$x+y+z+1=0$
$a x+b y+c z+d=0$
$a^{2} x+b^{2} y+x^{2} z+d^{2}=0$
These equations can be written as
$x+y+z=-1$
$a x+b y+c z=-d$
$a^{2} x+b^{2} y+x^{2} z=-d^{2}$
$D=\left|\begin{array}{ccc}1 & 1 & 1 \\ a & b & c \\ a^{2} & b^{2} & c^{2}\end{array}\right|$
$=\left|\begin{array}{ccc}1 & 0 & 0 \\ a & a-b & b-c \\ a^{2} & a^{2}-b^{2} & b^{2}-c^{2}\end{array}\right|$ [Applying $C_{2} \rightarrow C_{1}-C_{2}, C_{3} \rightarrow C_{2}-C_{3}$ ]
Taking $(b-a)$ and $(c-a)$ common from $C_{1}$ and $C_{2}$, respectively, we get
$=(a-b)(b-c)\left|\begin{array}{ccc}1 & 0 & 0 \\ a & 1 & 1 \\ a^{2} & a+b & b+c\end{array}\right|$
$=(a-b)(b-c)(c-a) \quad \ldots(1)$
$D_{1}=\left|\begin{array}{lll}-1 & 1 & 1 \\ -d & b & c \\ -d^{2} & b^{2} & c^{2}\end{array}\right|=-\left|\begin{array}{ccc}1 & 1 & 1 \\ d & b & c \\ d^{2} & b^{2} & c^{2}\end{array}\right|$
$D_{1}=-(d-b)(b-c)(c-d) \quad$ [Replacing $a$ by $d$ in eq. (1)]
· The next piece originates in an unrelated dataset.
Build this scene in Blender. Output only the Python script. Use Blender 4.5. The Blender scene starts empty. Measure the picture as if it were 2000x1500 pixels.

$D_{2}=\left|\begin{array}{ccc}1 & -1 & 1 \\ a & -d & c \\ a^{2} & -d^{2} & c^{2}\end{array}\right|=-\left|\begin{array}{ccc}1 & 1 & 1 \\ a & d & c \\ a^{2} & d^{2} & c^{2}\end{array}\right|$
$D_{2}=-(a-d)(d-c)(c-a)$ [Replacing $b$ by $d$ in eq. (1)
$D_{3}=\left|\begin{array}{ccc}1 & 1 & -1 \\ a & b & -d \\ a^{2} & b^{2} & -d^{2}\end{array}\right|=-\left|\begin{array}{ccc}1 & 1 & 1 \\ a & b & d \\ a^{2} & b^{2} & d^{2}\end{array}\right|$
$D_{3}=-(a-b)(b-d)(d-a)$ [Replacing $c$ by $d$ in eq. (1)]
Thus,
$x=\frac{D_{1}}{D}=-\frac{(d-b)(b-c)(c-d)}{(a-b)(b-c)(c-a)}$
$y=\frac{D_{2}}{D}=-\frac{(a-d)(d-c)(c-a)}{(a-b)(b-c)(c-a)}$
$z=\frac{D_{3}}{D}=-\frac{(a-b)(b-d)(d-a)}{(a-b)(b-c)(c-a)}$